Per la libertà di movimento, per i diritti di cittadinanza

da Il Manifesto del 9 agosto 2006

Immigrati, ora i permessi di soggiorno valgono di più

Cinzia Gubbini

Ieri la direttiva del Viminale. Documento «pienamente legittimo», ma non si potrà viaggiare. Allo studio il trasferimento delle competenze agli enti locali

Un’altra buona notizia per gli immigrati che vivono in Italia: ieri il Viminale ha emanato una direttiva attesa da tempo.
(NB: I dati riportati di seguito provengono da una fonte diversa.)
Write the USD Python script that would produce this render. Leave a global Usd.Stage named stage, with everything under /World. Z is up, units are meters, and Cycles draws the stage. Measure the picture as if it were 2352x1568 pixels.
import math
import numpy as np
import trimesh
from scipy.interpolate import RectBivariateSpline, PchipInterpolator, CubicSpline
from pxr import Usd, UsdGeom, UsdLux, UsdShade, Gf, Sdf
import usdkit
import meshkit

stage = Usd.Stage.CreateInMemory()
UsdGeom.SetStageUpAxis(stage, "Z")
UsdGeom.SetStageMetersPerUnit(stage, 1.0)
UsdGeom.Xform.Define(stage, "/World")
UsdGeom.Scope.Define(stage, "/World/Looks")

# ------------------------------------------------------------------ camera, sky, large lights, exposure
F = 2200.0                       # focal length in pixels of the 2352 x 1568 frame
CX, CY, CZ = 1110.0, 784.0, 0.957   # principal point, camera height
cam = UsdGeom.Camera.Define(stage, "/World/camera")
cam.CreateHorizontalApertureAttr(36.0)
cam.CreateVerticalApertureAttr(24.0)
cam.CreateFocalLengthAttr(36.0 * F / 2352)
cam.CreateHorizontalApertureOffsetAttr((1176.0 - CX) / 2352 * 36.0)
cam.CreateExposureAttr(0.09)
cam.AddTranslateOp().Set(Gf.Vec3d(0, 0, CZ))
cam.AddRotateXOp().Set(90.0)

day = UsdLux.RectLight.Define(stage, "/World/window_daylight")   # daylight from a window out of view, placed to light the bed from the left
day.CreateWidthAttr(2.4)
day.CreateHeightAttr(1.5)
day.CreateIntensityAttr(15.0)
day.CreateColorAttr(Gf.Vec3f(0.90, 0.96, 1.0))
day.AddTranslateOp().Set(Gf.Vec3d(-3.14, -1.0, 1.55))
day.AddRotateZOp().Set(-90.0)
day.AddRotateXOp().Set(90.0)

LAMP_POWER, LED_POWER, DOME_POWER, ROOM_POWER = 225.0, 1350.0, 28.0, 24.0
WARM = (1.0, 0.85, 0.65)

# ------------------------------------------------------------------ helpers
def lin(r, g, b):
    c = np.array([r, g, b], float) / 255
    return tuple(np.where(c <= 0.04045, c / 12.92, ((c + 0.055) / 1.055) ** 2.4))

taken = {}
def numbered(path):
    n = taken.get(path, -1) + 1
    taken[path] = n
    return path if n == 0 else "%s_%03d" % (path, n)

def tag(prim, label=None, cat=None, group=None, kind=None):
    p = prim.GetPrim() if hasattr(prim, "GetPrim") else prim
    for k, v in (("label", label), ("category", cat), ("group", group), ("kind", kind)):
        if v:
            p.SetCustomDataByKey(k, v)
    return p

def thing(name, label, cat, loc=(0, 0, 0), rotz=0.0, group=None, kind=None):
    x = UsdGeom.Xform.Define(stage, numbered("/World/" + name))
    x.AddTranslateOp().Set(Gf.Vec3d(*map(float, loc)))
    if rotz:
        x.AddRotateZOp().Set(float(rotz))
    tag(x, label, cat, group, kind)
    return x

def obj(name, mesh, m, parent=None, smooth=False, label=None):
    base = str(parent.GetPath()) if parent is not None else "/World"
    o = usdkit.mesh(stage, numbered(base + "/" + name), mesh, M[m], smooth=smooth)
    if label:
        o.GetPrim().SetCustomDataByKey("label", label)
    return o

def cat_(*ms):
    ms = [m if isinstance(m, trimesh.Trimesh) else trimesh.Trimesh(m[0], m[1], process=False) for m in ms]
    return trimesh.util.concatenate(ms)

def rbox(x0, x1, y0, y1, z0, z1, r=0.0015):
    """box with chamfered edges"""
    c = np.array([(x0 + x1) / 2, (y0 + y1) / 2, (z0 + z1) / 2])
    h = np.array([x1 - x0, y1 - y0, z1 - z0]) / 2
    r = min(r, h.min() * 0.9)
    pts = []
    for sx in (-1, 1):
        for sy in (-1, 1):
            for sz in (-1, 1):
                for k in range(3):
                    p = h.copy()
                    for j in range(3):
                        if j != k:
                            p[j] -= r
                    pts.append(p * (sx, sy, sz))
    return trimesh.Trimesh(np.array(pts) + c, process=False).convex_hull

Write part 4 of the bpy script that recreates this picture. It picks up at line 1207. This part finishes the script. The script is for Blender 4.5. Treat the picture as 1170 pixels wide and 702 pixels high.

Basta con il «limbo» in cui sono stati costretti migliaia di lavoratori immigrati per quattro anni, stretti tra la lentezza burocratica delle questure e una legislazione che nulla diceva su come comportarsi quando si ha in mano solo il «cedolino» rilasciato dalla polizia.
Il ministero dell’interno ha stabilito che il permesso di soggiorno sarà valido anche durante la fase di rinnovo, a patto che siano rispettate tre condizioni: la richiesta di rinnovo deve essere presentata entro 60 giorni dalla scadenza del permesso, la documentazione consegnata in questura deve essere completa, l’ufficio deve rilasciare la relativa ricevuta.
Se ricorrono questi elementi «lo straniero potrà contare sulla piena legittimità del soggiorno e continuerà a godere dei diritti ad esso connessi». Quindi: si potrà continuare a lavorare, sostenere l’esame per la patente, chiedere un mutuo, e fare tutte quelle cose «normali» che finora erano di fatto negate a chi girava per la città con in tasca soltanto la ricevuta della polizia.
Ma attenzione: rimane vietato viaggiare nell’area Schengen, che non riconosce le ricevute. Di conseguenza, per gli immigrati sarà ancora impossibile tornare a casa liberamente durante le feste o le vacanze estive e dovranno continuare a usufruire – come specifica la direttiva – delle circolari con cui il ministero ogni anno ricava una «finestra» temporale dentro cui è possibile lasciare il paese. E’ con questo éscamotage che ormai da tre anni – quando si scatenò la protesta degli immigrati che scesero anche in sciopero della fame – i «senza permesso» riescono a tornare a casa. Ma non tranquillamente: proprio perché i paesi Schengen non riconoscono quel benedetto cedolino, è successo che alcune persone siano rimaste «ostaggio» dei paesi di provenienza, perché si sono imbarcati su voli che facevano scali in Europa.
Plaudono associazioni come Arci e Acli. «Certamente la direttiva è un passo avanti, visto che il problema della lentezza dei rinnovi persiste: a Roma, nonostante le tanto sbandierate nuove procedure, siamo tornati un’altra volta a oltre un anno di tempo necessario per rinnovare i permessi», dice Piero Soldini, responsabile immigrazione della Cgil. Una situazione demenziale, causata dalle previsioni della legge Bossi-fini che ha accorciato il tempo di validità dei permessi di soggiorno intasando di conseguenza le questure. «Ma il problema di fondo non si risolve – osserva infatti Soldini – la Bossi-Fini è una legge a ostacoli, la cui logica è rendere la vita impossibile all’immigrato».
Proprio per questo, il sindacalista ravvisa un limite nella direttiva del ministero: «La direttiva parla di completezza della documentazione. Ma prima che la pratica sia completa passano mesi». Ora il Viminale ha un po’ di tempo per cercare una soluzione definitiva. L’ex ministro dell’interno Pisanu aveva escogitato il coinvolgimento delle Poste. Ma il progetto sembra essere definitivamente naufragato: le Poste non avrebbero presentato un piano credibile. Il programma dell’Unione, in ogni caso, prevede il passaggio delle competenze agli enti locali.